Return every line below as is, leaving out the pictures.

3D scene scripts
********

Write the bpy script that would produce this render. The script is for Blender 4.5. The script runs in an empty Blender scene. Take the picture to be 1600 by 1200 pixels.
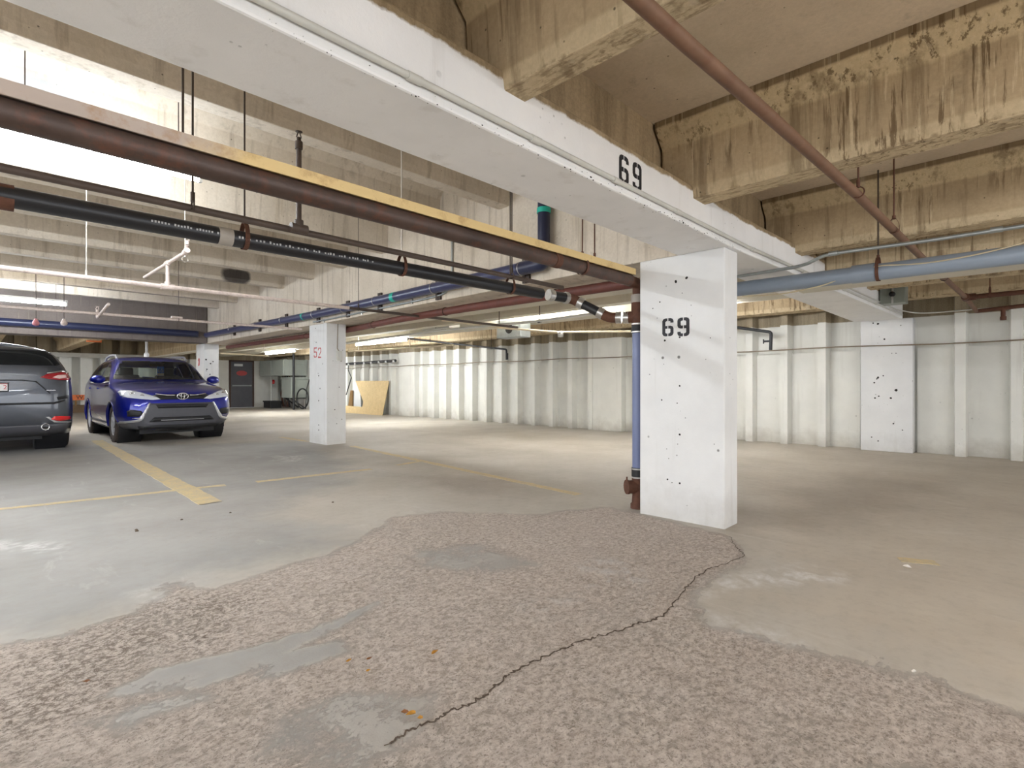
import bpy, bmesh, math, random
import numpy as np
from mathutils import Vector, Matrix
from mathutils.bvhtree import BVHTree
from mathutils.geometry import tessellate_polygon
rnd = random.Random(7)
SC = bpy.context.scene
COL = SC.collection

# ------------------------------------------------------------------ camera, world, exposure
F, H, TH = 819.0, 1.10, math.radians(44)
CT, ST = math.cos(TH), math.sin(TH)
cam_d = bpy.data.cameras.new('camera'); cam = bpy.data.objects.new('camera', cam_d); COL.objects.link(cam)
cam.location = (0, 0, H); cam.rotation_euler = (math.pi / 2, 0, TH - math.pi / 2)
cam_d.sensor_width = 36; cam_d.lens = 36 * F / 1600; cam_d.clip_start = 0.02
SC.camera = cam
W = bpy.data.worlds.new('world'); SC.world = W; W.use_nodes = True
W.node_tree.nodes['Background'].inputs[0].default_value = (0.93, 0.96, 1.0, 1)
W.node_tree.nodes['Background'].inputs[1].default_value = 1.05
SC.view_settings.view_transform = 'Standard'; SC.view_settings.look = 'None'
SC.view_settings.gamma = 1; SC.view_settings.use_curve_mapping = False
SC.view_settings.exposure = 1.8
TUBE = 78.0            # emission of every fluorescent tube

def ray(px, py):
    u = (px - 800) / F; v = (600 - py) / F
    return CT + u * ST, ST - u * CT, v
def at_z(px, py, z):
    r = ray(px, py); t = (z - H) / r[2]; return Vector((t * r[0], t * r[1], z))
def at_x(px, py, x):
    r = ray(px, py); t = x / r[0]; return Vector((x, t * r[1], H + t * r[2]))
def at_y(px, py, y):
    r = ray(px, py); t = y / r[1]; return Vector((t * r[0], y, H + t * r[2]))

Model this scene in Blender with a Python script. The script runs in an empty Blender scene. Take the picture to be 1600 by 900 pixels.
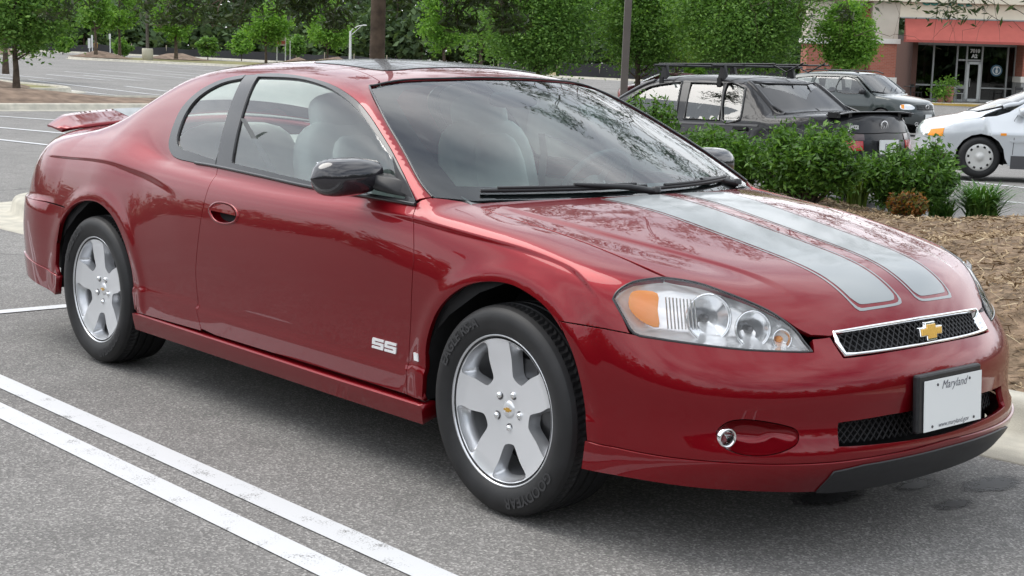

********

### Task solution
Write the bpy script that would produce this render. The script is for Blender 4.5. The script runs in an empty Blender scene. Take the picture to be 1600 by 1200 pixels.
import bpy, bmesh, math, random
import numpy as np
from mathutils import Vector, Matrix
from mathutils.bvhtree import BVHTree
from mathutils.geometry import tessellate_polygon
rnd = random.Random(7)
SC = bpy.context.scene
COL = SC.collection

# ------------------------------------------------------------------ camera, world, exposure
F, H, TH = 819.0, 1.10, math.radians(44)
CT, ST = math.cos(TH), math.sin(TH)
cam_d = bpy.data.cameras.new('camera'); cam = bpy.data.objects.new('camera', cam_d); COL.objects.link(cam)
cam.location = (0, 0, H); cam.rotation_euler = (math.pi / 2, 0, TH - math.pi / 2)
cam_d.sensor_width = 36; cam_d.lens = 36 * F / 1600; cam_d.clip_start = 0.02
SC.camera = cam
W = bpy.data.worlds.new('world'); SC.world = W; W.use_nodes = True
W.node_tree.nodes['Background'].inputs[0].default_value = (0.93, 0.96, 1.0, 1)
W.node_tree.nodes['Background'].inputs[1].default_value = 1.05
SC.view_settings.view_transform = 'Standard'; SC.view_settings.look = 'None'
SC.view_settings.gamma = 1; SC.view_settings.use_curve_mapping = False
SC.view_settings.exposure = 1.8
TUBE = 78.0            # emission of every fluorescent tube

def ray(px, py):
    u = (px - 800) / F; v = (600 - py) / F
    return CT + u * ST, ST - u * CT, v
def at_z(px, py, z):
    r = ray(px, py); t = (z - H) / r[2]; return Vector((t * r[0], t * r[1], z))
def at_x(px, py, x):
    r = ray(px, py); t = x / r[0]; return Vector((x, t * r[1], H + t * r[2]))
def at_y(px, py, y):
    r = ray(px, py); t = y / r[1]; return Vector((t * r[0], y, H + t * r[2]))

Model this scene in Blender with a Python script. The script runs in an empty Blender scene. Take the picture to be 1600 by 900 pixels.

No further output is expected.